Twilight, the movie and the book

When I taught at CTY last summer, all of the girls were reading Twilight. They would read it under their desks during class and stay up all night reading it in the dorms. They passed it around and all their copies were worn with reading and rereading. I'd seen the same thing with the younger kids and Harry Potter the year before. I was curious enough to want to read the book myself, but resisted, until the movie came out. I wanted to see the movie. I've always like movie and literature about vampires. I was still a bit embarrassed to read it in public, but in the safety of my own home I finished the book in three days. It amazes me how much people like this book. Friends of mine, adult women, who almost never read, are reading it.
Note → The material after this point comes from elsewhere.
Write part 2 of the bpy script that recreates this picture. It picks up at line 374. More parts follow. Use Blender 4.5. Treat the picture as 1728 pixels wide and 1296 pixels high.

I don't think it is a great book, but what Stephanie Meyer is great at, is making it difficult to put the book down. The big revelation after the first three hundred pages is something that the reader already knows if s/he has looked at the back cover, seen the trailer for the movie or knows at all what the book is about. Edward is a vampire. Bella is in love with a vampire. When I would ask the girls in my class last summer what the book was about, they would think about it for a minute and then say, "It's about a girl who is in love with a vampire." The thing is, that is what it is about, not much more. If you hang on until the last hundred pages (which Meyer makes it relatively easy to do), there is some action, but only for a small portion of the book. The majority of the novel's 500 or so pages, is an exploration of how essentially vampiric teenage love is. I was reading my own journal from high school last night, andLink it shocks me how much love and obsession were linked in my adolescent mind. I want to say something interesting about this book and about teenage sex and vampirism, but I'm out of practice. The New York Times review does a better job than I would, I think. It made me want to see it.

Overall I think that the book is a fun read, and reminds me of how excessively I felt at one point in my own life. The movie is also entertaining. I think that it is true to the book for the most part and I enjoyed it, although I don't think there is much more to say than that.